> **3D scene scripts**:
......
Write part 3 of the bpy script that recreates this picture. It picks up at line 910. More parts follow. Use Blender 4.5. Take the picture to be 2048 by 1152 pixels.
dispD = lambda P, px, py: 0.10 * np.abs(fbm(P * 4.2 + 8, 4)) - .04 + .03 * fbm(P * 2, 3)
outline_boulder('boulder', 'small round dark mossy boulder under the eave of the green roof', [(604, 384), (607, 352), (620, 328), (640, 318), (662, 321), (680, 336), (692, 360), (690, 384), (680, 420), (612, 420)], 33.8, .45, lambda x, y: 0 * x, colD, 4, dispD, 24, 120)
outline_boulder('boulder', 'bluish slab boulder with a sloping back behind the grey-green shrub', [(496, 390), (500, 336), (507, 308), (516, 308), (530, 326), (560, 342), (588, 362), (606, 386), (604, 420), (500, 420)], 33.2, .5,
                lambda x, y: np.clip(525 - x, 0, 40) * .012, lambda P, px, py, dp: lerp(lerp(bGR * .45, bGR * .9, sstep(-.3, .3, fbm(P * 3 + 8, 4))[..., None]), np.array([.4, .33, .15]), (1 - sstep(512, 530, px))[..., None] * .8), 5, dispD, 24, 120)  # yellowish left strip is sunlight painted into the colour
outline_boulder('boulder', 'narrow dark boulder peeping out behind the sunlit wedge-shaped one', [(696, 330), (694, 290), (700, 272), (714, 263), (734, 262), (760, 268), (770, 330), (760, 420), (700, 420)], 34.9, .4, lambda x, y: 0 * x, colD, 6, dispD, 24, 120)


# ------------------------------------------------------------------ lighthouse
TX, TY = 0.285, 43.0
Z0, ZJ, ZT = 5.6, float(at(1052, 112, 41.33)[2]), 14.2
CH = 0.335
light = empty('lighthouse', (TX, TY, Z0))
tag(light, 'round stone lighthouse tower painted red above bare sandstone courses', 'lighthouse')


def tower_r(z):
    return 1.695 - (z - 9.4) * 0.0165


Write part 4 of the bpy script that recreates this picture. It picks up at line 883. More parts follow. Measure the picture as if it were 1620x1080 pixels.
......
> **What you need to do**:
Extract the complete data, matching each line exactly.

> **The completed task**:
Write part 3 of the bpy script that recreates this picture. It picks up at line 910. More parts follow. Use Blender 4.5. Take the picture to be 2048 by 1152 pixels.
dispD = lambda P, px, py: 0.10 * np.abs(fbm(P * 4.2 + 8, 4)) - .04 + .03 * fbm(P * 2, 3)
outline_boulder('boulder', 'small round dark mossy boulder under the eave of the green roof', [(604, 384), (607, 352), (620, 328), (640, 318), (662, 321), (680, 336), (692, 360), (690, 384), (680, 420), (612, 420)], 33.8, .45, lambda x, y: 0 * x, colD, 4, dispD, 24, 120)
outline_boulder('boulder', 'bluish slab boulder with a sloping back behind the grey-green shrub', [(496, 390), (500, 336), (507, 308), (516, 308), (530, 326), (560, 342), (588, 362), (606, 386), (604, 420), (500, 420)], 33.2, .5,
                lambda x, y: np.clip(525 - x, 0, 40) * .012, lambda P, px, py, dp: lerp(lerp(bGR * .45, bGR * .9, sstep(-.3, .3, fbm(P * 3 + 8, 4))[..., None]), np.array([.4, .33, .15]), (1 - sstep(512, 530, px))[..., None] * .8), 5, dispD, 24, 120)  # yellowish left strip is sunlight painted into the colour
outline_boulder('boulder', 'narrow dark boulder peeping out behind the sunlit wedge-shaped one', [(696, 330), (694, 290), (700, 272), (714, 263), (734, 262), (760, 268), (770, 330), (760, 420), (700, 420)], 34.9, .4, lambda x, y: 0 * x, colD, 6, dispD, 24, 120)


# ------------------------------------------------------------------ lighthouse
TX, TY = 0.285, 43.0
Z0, ZJ, ZT = 5.6, float(at(1052, 112, 41.33)[2]), 14.2
CH = 0.335
light = empty('lighthouse', (TX, TY, Z0))
tag(light, 'round stone lighthouse tower painted red above bare sandstone courses', 'lighthouse')


def tower_r(z):
    return 1.695 - (z - 9.4) * 0.0165


Write part 4 of the bpy script that recreates this picture. It picks up at line 883. More parts follow. Measure the picture as if it were 1620x1080 pixels.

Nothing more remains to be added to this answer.